Frosty Tesla model S with charging plugged in

Say you’ve not used the car much over the weekend, it’s not fully charged and you need to make a surprise trip on Monday morning. It’s mild weather and you turn up at a public high power charger a few miles from home, and find the car charges at 20kW. Eh? It should manage at least 100kW! Alternatively, maybe it’s a frosty morning and you plug the car in, only to find that it’s not charging after a few minutes. Maybe there’s something else going on that the car isn’t telling you about…

In general, EV thermal management isn’t something that most people need to be concerned about. However very cold weather can bring surprises and unexpected behaviour from your EV if you’re unaware of the issues involved. The issue is sometimes referred to as “coldgate” and results in low,, or even no, charging at low temperatures.

An EV battery might weigh a few hundred kg, so this will of course take some time and energy to heat up to optimum temperature when it’s cold outside. I’m based in the south of the UK where we get sub-zero temperatures for only a few days at a time in winter. Generally winter temperatures are between 5 and 10C. Occasionally it will snow, but not every year.

Frosty bonnet of Tesla model S

One way that the driver might be aware of a cold battery is the available regen power, since regen is the same as charging the battery. With a cold battery, the Model S has essentially no regen available. As the battery warms it is gradually made available, which can take 40 minutes in average winter weather on a motorway. Here the battery might be actively heated, and will warm due to normal use, depending on the driving style. In very low temperatures and very low states of charge, the max power available will be limited as well.

Logging some data (using an OBD adapter and the “Scan My Tesla” app) revealed some interesting stuff. This is the Max Charge rate available at different cell temperatures. This relates to the regen as well as charging (since it’s effectively the same thing). Note that near zero C, the allowable charge rate is zero. More on this below.

Charging at 10A from cold (1.6 degC):

There are a few distinct phases here.

Initially the allowed charge rate is zero.

Plugging in the 10A “granny charger”, with a nominal 2.4kW available, the battery heater fires up (first peak in the yellow coolant heater outlet curve). Some power is also drawn from the battery (the state of charge dips and some battery current is drawn)

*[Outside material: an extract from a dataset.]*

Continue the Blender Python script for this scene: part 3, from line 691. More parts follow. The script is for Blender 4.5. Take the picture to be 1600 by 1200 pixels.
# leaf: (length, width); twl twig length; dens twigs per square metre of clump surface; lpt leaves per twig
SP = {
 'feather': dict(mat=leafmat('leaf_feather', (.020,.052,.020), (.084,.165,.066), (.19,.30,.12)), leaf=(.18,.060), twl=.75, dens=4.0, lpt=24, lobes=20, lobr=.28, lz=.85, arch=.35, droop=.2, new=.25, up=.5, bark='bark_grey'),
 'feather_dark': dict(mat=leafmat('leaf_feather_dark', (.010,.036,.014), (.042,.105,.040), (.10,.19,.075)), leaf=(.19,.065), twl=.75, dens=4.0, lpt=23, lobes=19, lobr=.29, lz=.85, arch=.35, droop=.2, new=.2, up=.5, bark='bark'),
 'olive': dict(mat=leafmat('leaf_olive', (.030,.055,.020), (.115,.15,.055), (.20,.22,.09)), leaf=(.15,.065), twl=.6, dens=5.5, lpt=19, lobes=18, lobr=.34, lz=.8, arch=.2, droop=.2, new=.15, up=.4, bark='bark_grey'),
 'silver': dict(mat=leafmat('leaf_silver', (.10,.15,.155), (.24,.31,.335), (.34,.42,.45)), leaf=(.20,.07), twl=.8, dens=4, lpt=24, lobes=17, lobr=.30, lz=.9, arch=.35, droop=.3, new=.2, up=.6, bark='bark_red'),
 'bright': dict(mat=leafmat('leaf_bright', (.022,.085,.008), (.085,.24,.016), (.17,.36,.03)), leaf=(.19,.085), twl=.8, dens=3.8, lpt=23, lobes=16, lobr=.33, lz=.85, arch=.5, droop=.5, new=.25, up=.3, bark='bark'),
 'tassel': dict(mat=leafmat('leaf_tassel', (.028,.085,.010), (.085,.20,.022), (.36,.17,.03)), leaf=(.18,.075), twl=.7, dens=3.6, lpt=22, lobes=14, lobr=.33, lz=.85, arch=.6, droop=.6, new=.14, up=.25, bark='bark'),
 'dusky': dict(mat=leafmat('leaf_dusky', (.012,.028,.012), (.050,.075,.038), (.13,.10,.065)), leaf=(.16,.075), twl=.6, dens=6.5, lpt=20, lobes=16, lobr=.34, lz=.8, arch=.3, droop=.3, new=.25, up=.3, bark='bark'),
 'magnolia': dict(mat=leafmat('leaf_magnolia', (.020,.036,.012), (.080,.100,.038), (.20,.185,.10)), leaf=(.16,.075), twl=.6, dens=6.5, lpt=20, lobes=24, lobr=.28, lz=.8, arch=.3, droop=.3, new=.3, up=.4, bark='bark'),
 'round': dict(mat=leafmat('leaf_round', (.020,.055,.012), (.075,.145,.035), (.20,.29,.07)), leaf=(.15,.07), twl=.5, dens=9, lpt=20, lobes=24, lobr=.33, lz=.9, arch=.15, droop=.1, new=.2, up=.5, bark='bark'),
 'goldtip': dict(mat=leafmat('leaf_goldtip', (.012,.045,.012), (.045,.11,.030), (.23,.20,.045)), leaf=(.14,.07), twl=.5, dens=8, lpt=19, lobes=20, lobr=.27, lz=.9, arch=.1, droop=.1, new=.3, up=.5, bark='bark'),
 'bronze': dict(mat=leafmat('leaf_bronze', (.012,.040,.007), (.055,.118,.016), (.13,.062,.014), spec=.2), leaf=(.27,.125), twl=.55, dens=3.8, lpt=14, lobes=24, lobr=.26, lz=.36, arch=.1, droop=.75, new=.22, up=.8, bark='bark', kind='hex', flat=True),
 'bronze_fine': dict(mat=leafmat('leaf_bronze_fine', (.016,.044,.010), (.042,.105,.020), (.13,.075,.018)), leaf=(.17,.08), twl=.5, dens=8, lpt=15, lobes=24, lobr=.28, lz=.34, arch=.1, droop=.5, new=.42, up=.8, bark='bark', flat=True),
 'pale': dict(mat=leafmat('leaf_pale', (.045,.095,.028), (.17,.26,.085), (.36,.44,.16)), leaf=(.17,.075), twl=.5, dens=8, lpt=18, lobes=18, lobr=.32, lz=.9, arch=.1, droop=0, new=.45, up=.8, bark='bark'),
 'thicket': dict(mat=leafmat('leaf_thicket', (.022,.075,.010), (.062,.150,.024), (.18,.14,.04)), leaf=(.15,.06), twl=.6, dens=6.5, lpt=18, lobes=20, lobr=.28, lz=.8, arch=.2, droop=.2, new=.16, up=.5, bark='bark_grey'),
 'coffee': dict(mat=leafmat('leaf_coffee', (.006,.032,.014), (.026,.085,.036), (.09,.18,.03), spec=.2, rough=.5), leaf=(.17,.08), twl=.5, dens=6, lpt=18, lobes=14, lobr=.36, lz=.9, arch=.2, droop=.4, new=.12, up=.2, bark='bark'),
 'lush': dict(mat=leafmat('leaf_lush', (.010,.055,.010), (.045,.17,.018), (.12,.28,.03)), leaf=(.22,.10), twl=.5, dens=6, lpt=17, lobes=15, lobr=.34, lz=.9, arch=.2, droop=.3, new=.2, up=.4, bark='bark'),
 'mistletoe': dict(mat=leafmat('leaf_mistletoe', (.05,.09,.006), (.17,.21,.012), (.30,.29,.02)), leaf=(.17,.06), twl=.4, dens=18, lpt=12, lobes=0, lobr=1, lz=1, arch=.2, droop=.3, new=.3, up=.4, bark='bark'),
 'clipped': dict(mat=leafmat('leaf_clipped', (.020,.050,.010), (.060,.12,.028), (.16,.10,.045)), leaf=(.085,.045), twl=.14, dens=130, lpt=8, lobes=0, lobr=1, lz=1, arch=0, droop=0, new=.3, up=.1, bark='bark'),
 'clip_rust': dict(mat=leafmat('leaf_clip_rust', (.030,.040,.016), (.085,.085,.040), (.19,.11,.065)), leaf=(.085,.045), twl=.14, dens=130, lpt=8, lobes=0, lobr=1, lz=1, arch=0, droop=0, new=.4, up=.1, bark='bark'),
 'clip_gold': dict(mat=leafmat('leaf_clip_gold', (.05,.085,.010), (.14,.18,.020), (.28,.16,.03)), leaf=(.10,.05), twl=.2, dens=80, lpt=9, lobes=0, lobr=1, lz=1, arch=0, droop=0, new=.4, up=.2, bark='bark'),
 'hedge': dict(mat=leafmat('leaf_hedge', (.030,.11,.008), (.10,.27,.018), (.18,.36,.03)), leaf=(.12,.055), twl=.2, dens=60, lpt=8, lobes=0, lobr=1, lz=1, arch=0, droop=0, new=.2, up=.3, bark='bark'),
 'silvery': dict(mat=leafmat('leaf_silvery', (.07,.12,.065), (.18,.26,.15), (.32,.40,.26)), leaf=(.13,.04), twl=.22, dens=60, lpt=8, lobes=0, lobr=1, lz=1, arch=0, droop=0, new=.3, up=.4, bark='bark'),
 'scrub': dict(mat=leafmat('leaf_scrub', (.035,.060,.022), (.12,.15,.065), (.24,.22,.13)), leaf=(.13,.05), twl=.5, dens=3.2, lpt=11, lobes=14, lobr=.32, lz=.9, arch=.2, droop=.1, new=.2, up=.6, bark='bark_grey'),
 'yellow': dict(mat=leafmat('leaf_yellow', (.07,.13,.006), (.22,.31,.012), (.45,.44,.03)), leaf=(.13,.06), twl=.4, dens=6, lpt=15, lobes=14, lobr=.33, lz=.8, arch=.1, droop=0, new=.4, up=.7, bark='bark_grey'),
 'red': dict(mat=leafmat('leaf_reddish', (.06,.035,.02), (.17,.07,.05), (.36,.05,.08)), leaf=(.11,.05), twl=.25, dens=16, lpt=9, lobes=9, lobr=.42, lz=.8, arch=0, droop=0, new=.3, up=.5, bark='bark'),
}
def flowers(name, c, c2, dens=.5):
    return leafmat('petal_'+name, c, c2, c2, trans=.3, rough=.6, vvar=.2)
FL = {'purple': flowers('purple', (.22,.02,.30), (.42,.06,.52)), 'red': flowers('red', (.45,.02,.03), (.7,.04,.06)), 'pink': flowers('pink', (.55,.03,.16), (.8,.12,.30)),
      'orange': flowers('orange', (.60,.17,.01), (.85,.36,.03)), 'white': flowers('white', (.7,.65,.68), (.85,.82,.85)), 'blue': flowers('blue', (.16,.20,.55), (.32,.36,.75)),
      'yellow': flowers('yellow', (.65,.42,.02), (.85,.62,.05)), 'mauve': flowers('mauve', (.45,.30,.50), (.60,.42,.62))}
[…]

After a few minutes, all of the charger current is used to power heating. This is the second peak in the yellow curve. Still there’s no charging going on. This stops when the battery warms to 6C.

Finally after 20 minutes being plugged in, the coolant heater stops and the battery starts charging at 1.8kW. A few hundred watts is being used for other stuff; computer, pumps etc. I suspect if charging continued for hours in these conditions, the heater might be needed again as cell temperature is gradually falling.

The final peak is related to unplugging and starting the cabin heater, although the car went nowhere, the battery heater and cabin with ancillaries draws 7.8kW.

Throughout, the maximum charge rate allowed is less than 10kW. You can look at this two ways; Tesla have a very conservative setup and are looking after the battery well. Alternatively; Tesla chose the wrong battery type for cold conditions. It’s the right battery type for high power use however, and thermal management allows for the best of both; power delivery and use in any weathers.

In practise, all but the newbie Tesla driver would use the app to pre-condition the battery, and warm the cabin at the same time. I think it’s useful to realise that the battery takes some time to heat up. It would also be useful if Tesla displayed the battery temperature somewhere!